When thinking about keywords, you’ll want to consider three factors: the frequency with which your keywords are typed into search engines, the relevance of that keywords to your brand or product, and the competition, or who else might be using your keywords. The key to keywords is finding a perfect balance between specific descriptions and words that still have search volume. You’ll want to be specific to shake off the competition (perhaps by stringing together a few words to make a long-tail keyword), but you also want to use words that are still getting search volume. So for those distance running shoes, you may want to utilize keywords like “best running shoes for long-distance” or “running shoes for pavement” or “marathon running shoes,” and so on. This way you’ll show up in fairly common searches for a product related to yours, but you won’t be buried by the competition.
There are several tools online to help you conduct crucial keyword research, giving you ideas of how frequently keywords are searched and providing other keywords to work into your webpage. Google analytics is a good place to start for this, but there are several more. You can find them by googling something like, “SEO keyword tools.” Those are probably keywords for those services, and the best ones will show up on page one of your search engine results. Make sense?

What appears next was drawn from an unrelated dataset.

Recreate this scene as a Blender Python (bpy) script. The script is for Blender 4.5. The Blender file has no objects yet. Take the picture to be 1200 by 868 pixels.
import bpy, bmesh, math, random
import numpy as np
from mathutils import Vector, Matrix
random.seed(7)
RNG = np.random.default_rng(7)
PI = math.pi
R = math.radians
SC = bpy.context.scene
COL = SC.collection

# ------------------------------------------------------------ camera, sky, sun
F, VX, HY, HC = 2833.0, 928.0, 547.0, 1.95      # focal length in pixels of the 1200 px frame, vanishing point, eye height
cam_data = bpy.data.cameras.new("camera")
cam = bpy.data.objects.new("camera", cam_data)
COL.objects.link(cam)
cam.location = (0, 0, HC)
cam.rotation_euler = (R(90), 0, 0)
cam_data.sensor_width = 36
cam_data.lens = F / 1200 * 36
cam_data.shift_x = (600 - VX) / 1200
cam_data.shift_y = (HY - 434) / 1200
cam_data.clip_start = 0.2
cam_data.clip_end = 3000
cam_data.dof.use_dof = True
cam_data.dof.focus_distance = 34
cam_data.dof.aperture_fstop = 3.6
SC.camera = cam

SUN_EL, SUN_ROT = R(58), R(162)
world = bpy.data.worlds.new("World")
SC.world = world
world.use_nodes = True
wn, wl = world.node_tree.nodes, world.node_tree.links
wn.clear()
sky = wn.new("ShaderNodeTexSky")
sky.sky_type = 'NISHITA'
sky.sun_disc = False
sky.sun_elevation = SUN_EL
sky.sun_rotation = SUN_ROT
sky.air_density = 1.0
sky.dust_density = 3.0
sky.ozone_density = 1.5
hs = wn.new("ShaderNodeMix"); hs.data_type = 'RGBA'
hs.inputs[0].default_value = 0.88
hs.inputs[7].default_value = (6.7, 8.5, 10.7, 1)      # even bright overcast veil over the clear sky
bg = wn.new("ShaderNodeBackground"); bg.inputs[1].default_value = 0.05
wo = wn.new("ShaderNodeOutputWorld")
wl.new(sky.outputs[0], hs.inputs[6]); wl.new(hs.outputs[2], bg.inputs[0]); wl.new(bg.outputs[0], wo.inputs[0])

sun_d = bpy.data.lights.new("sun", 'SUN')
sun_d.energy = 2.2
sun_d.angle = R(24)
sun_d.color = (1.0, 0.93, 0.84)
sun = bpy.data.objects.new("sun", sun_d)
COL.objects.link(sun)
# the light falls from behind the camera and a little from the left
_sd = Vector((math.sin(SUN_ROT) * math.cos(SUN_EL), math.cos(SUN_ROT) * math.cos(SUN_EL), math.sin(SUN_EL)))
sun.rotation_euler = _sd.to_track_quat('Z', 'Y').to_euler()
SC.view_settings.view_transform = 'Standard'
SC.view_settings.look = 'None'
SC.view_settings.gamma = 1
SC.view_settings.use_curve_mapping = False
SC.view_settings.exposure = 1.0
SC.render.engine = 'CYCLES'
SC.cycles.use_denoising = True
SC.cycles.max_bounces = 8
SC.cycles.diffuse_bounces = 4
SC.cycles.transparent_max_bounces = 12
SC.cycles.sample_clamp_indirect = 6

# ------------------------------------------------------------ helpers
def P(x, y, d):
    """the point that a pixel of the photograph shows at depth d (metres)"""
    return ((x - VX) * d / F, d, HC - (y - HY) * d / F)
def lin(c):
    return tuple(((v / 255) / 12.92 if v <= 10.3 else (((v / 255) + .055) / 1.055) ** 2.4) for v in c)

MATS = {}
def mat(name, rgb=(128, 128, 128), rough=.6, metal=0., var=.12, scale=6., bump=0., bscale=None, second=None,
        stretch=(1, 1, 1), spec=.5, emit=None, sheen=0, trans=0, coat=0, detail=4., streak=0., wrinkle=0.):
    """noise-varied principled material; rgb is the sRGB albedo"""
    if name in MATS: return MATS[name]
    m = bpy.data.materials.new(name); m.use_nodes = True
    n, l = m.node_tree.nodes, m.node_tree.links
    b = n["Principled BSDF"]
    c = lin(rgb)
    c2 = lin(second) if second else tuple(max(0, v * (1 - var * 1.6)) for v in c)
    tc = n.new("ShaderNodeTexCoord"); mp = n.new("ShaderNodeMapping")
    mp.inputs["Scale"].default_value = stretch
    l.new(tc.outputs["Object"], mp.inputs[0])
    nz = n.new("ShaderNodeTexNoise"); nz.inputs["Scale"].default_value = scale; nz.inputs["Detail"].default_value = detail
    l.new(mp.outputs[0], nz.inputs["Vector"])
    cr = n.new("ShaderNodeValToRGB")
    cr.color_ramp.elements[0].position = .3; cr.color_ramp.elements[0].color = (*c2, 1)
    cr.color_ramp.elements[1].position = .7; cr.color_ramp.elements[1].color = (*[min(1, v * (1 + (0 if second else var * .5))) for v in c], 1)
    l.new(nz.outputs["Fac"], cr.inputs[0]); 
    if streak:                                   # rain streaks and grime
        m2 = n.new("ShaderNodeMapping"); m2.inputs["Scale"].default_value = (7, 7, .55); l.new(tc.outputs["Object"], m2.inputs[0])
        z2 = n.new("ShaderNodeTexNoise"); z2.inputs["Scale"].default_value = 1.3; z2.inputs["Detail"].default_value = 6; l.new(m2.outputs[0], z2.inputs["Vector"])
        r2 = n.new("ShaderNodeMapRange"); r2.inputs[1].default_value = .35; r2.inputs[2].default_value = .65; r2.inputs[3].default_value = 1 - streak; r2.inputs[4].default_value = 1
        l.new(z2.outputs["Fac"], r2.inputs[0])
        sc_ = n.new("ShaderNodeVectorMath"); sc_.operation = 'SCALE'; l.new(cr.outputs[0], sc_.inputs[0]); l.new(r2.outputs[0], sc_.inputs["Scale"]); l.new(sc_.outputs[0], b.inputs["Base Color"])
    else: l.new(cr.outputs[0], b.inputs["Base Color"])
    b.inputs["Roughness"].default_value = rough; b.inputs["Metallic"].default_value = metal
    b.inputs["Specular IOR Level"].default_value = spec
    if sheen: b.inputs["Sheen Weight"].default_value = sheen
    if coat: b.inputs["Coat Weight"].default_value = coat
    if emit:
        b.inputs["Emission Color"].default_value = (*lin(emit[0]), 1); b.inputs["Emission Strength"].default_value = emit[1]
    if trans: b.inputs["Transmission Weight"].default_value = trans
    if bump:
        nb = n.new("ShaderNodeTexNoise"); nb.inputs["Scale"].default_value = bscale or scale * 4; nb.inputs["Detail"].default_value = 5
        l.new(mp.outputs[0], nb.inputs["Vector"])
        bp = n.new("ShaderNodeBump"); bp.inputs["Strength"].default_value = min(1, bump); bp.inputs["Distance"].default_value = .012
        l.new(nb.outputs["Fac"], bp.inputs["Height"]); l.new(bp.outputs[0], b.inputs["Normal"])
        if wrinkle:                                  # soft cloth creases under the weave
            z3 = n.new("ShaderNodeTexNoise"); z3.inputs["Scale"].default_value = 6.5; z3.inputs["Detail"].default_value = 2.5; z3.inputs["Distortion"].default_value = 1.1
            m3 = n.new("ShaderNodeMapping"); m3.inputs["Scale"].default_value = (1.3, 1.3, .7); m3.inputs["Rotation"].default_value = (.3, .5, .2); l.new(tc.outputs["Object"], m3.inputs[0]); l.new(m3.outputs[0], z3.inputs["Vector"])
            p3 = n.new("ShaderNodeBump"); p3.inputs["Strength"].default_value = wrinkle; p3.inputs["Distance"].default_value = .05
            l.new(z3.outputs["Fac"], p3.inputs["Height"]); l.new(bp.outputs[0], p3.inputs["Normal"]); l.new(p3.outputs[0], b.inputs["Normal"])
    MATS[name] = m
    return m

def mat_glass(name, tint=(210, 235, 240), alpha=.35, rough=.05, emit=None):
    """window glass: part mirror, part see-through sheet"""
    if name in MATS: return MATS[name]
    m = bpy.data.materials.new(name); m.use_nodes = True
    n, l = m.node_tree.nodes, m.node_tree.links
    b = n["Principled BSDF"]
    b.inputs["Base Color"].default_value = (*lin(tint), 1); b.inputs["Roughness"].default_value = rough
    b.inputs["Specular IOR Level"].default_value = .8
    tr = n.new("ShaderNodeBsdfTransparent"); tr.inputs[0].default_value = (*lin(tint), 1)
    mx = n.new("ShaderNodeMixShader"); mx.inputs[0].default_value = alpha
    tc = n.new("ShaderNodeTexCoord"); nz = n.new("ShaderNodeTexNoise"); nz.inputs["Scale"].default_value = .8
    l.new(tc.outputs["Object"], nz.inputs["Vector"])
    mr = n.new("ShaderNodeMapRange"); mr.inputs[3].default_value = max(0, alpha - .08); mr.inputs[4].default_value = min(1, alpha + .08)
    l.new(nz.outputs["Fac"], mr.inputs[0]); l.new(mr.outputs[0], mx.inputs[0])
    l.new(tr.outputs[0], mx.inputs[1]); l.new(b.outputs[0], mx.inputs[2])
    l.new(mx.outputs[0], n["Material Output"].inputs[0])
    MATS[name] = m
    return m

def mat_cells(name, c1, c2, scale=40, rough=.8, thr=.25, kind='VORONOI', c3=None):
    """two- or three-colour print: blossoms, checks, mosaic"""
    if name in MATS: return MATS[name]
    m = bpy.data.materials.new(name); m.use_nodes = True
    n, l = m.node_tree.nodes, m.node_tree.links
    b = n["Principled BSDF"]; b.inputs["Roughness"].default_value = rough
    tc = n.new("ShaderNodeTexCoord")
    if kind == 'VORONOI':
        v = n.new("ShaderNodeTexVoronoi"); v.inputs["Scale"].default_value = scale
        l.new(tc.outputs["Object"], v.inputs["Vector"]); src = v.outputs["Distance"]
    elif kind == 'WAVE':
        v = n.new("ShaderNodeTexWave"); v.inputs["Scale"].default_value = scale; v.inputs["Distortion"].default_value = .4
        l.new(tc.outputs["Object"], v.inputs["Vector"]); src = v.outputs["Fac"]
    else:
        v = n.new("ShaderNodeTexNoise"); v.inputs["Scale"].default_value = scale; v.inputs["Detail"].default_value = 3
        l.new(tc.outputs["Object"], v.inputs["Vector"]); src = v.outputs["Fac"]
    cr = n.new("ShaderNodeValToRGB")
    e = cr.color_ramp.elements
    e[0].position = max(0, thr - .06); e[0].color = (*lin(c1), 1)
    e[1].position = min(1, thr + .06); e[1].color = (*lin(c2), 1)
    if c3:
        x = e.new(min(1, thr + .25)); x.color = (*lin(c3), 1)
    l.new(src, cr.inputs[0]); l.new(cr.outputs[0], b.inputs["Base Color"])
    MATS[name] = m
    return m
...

How Can You Benefit From Organic SEO?
So why is everybody so into SEO, and how does it really help your brand? First, if you do the research yourself, it’s essentially free marketing. You’re not paying for advertising, you’re not creating paid searches, you’re simply strategizing to make your page the most relevant page for your type of product. But beyond its low-to-zero cost, perhaps the most important benefit of SEO is that it provides measurable results. Since this all happens online, you can use data from your own website analytics that tells you specifically, with real numbers and accurate data, how successful your SEO methods are. When someone visits your webpage, you can see what they’re clicking on and engaging with, how many people are making purchases or signing up for more content, how long people are spending on your webpage, and more. The data that organic SEO can provide you with is invaluable and will tell you more about your customers and what it takes to gain customers than nearly anything else. And best of all, that data is yours for the taking.
In Conclusion
This guide is merely a doorway into the world of organic SEO. From here, the various methods go far beyond just keywords. There’s backlinks, there’s multimedia use, there’s content optimization, there’s technical SEO – the list goes on. But a sound understanding of the goal of search engines, and a little thought into what it is your customers are going to be searching for is a great place to start.
So think about the last time you searched just about anything and made it through not only all of the results on page one, but actually clicked onto page two. If you do this regularly, you’re actually an anomaly. Most people browsing the internet stay in the easy and safe zone of Google’s page one. Why? Because somewhere deep down, whether this is the first you’ve ever read up on SEO or whether you’re working your way towards expert level to optimize organic SEO for yourself, you know that that second page is likely going to give you less relevant results than the first. And that, in a nutshell, highlights the importance of organic SEO. If you want the clicks, you’ve got to make it onto page one.